Write out each line that follows exactly as it stands, without the pictures.

— START —

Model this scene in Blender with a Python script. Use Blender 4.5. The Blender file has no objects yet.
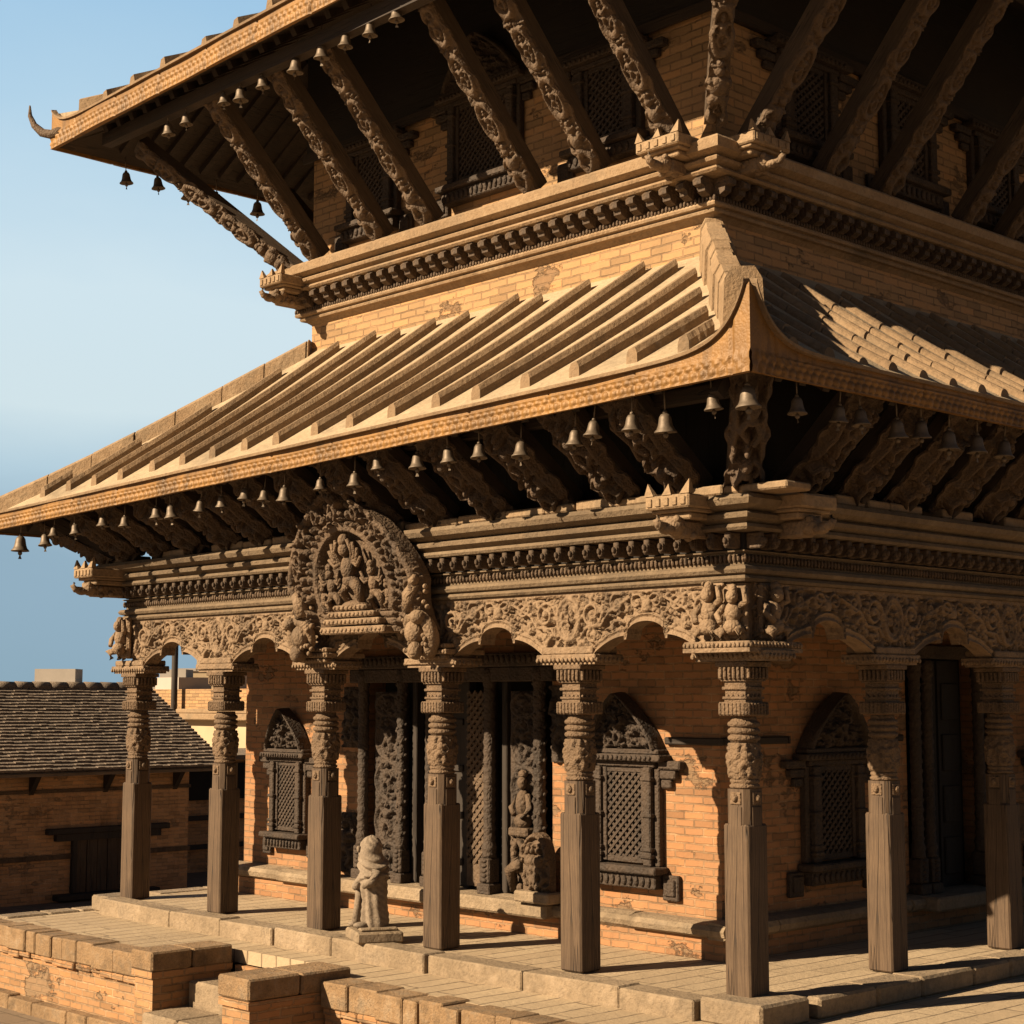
import bpy, bmesh, math, random
import numpy as np
from mathutils import Matrix, Vector

random.seed(7); rng = np.random.default_rng(7)
R_ = math.radians
scene = bpy.context.scene
COL = scene.collection

# ------------------------------------------------------------------ camera, sky, sun, exposure
cam_d = bpy.data.cameras.new("camera"); cam = bpy.data.objects.new("camera", cam_d); COL.objects.link(cam)
cam.location = (7.8125, -9.7437, 2.1305)
cam.rotation_euler = (math.pi/2 + 0.1104, 0, 0.8117)
cam_d.sensor_width = 36; cam_d.lens = 1682.5/1024*36
cam_d.clip_start = .1; cam_d.clip_end = 6000
scene.camera = cam

EXPO = 1.2; SKY_S = .017; HAZE_GAIN = 1.0/(SKY_S*2**EXPO)
SUN_EL = R_(29.5); SUN_H = np.array([-.34, -.94]); SUN_H /= np.linalg.norm(SUN_H)
world = bpy.data.worlds.new("World"); scene.world = world; world.use_nodes = True
wn = world.node_tree; bg = wn.nodes["Background"]
sky = wn.nodes.new("ShaderNodeTexSky"); sky.sky_type = 'NISHITA'; sky.sun_disc = False
sky.sun_elevation = SUN_EL; sky.sun_rotation = math.atan2(SUN_H[0], SUN_H[1])
sky.air_density = 1.0; sky.dust_density = 1.6; sky.ozone_density = 1.0; sky.altitude = 1300
# a bank of thin bright haze stands in the sky beyond the temple (away from the sun)
wl = wn.links
def wnode(t, **k):
    n = wn.nodes.new(t)
    for a, b in k.items(): setattr(n, a, b)
    return n
wtc = wnode("ShaderNodeTexCoord"); wsep = wnode("ShaderNodeSeparateXYZ"); wl.new(wtc.outputs["Generated"], wsep.inputs[0])
wno = wnode("ShaderNodeTexNoise"); wno.inputs["Scale"].default_value = 2.2; wno.inputs["Detail"].default_value = 5
wmp = wnode("ShaderNodeMapping"); wmp.inputs["Scale"].default_value = (1, 1, 2.5); wl.new(wtc.outputs["Generated"], wmp.inputs[0]); wl.new(wmp.outputs[0], wno.inputs["Vector"])
def wmath(op, a, b):
    m = wnode("ShaderNodeMath", operation=op)
    for so, v in ((m.inputs[0], a), (m.inputs[1], b)):
        if isinstance(v, (int, float)): so.default_value = v
        else: wl.new(v, so)
    return m.outputs[0]
wh = wmath('ADD', wsep.outputs[2], wmath('MULTIPLY', wmath('SUBTRACT', wno.outputs["Fac"], .5), .17))
wh = wmath('ADD', wh, wmath('MULTIPLY', wmath('ADD', wsep.outputs[0], .87), .35))
wr = wnode("ShaderNodeValToRGB"); el = wr.color_ramp.elements
SKYC = [(0.0, (.27, .405, .50)), (.085, (.29, .43, .54)), (.115, (.46, .62, .72)), (.16, (.64, .77, .82)), (.25, (.63, .775, .85)), (.33, (.45, .65, .81)), (.45, (.29, .52, .76))]
el[0].position, el[0].color = SKYC[0][0], (*SKYC[0][1], 1); el[1].position, el[1].color = SKYC[-1][0], (*SKYC[-1][1], 1)
for p_, c_ in SKYC[1:-1]:
    e_ = el.new(p_); e_.color = (*c_, 1)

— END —

Full output
Model this scene in Blender with a Python script. Use Blender 4.5. The Blender file has no objects yet.
import bpy, bmesh, math, random
import numpy as np
from mathutils import Matrix, Vector

random.seed(7); rng = np.random.default_rng(7)
R_ = math.radians
scene = bpy.context.scene
COL = scene.collection

# ------------------------------------------------------------------ camera, sky, sun, exposure
cam_d = bpy.data.cameras.new("camera"); cam = bpy.data.objects.new("camera", cam_d); COL.objects.link(cam)
cam.location = (7.8125, -9.7437, 2.1305)
cam.rotation_euler = (math.pi/2 + 0.1104, 0, 0.8117)
cam_d.sensor_width = 36; cam_d.lens = 1682.5/1024*36
cam_d.clip_start = .1; cam_d.clip_end = 6000
scene.camera = cam

EXPO = 1.2; SKY_S = .017; HAZE_GAIN = 1.0/(SKY_S*2**EXPO)
SUN_EL = R_(29.5); SUN_H = np.array([-.34, -.94]); SUN_H /= np.linalg.norm(SUN_H)
world = bpy.data.worlds.new("World"); scene.world = world; world.use_nodes = True
wn = world.node_tree; bg = wn.nodes["Background"]
sky = wn.nodes.new("ShaderNodeTexSky"); sky.sky_type = 'NISHITA'; sky.sun_disc = False
sky.sun_elevation = SUN_EL; sky.sun_rotation = math.atan2(SUN_H[0], SUN_H[1])
sky.air_density = 1.0; sky.dust_density = 1.6; sky.ozone_density = 1.0; sky.altitude = 1300
# a bank of thin bright haze stands in the sky beyond the temple (away from the sun)
wl = wn.links
def wnode(t, **k):
    n = wn.nodes.new(t)
    for a, b in k.items(): setattr(n, a, b)
    return n
wtc = wnode("ShaderNodeTexCoord"); wsep = wnode("ShaderNodeSeparateXYZ"); wl.new(wtc.outputs["Generated"], wsep.inputs[0])
wno = wnode("ShaderNodeTexNoise"); wno.inputs["Scale"].default_value = 2.2; wno.inputs["Detail"].default_value = 5
wmp = wnode("ShaderNodeMapping"); wmp.inputs["Scale"].default_value = (1, 1, 2.5); wl.new(wtc.outputs["Generated"], wmp.inputs[0]); wl.new(wmp.outputs[0], wno.inputs["Vector"])
def wmath(op, a, b):
    m = wnode("ShaderNodeMath", operation=op)
    for so, v in ((m.inputs[0], a), (m.inputs[1], b)):
        if isinstance(v, (int, float)): so.default_value = v
        else: wl.new(v, so)
    return m.outputs[0]
wh = wmath('ADD', wsep.outputs[2], wmath('MULTIPLY', wmath('SUBTRACT', wno.outputs["Fac"], .5), .17))
wh = wmath('ADD', wh, wmath('MULTIPLY', wmath('ADD', wsep.outputs[0], .87), .35))
wr = wnode("ShaderNodeValToRGB"); el = wr.color_ramp.elements
SKYC = [(0.0, (.27, .405, .50)), (.085, (.29, .43, .54)), (.115, (.46, .62, .72)), (.16, (.64, .77, .82)), (.25, (.63, .775, .85)), (.33, (.45, .65, .81)), (.45, (.29, .52, .76))]
el[0].position, el[0].color = SKYC[0][0], (*SKYC[0][1], 1); el[1].position, el[1].color = SKYC[-1][0], (*SKYC[-1][1], 1)
for p_, c_ in SKYC[1:-1]:
    e_ = el.new(p_); e_.color = (*c_, 1)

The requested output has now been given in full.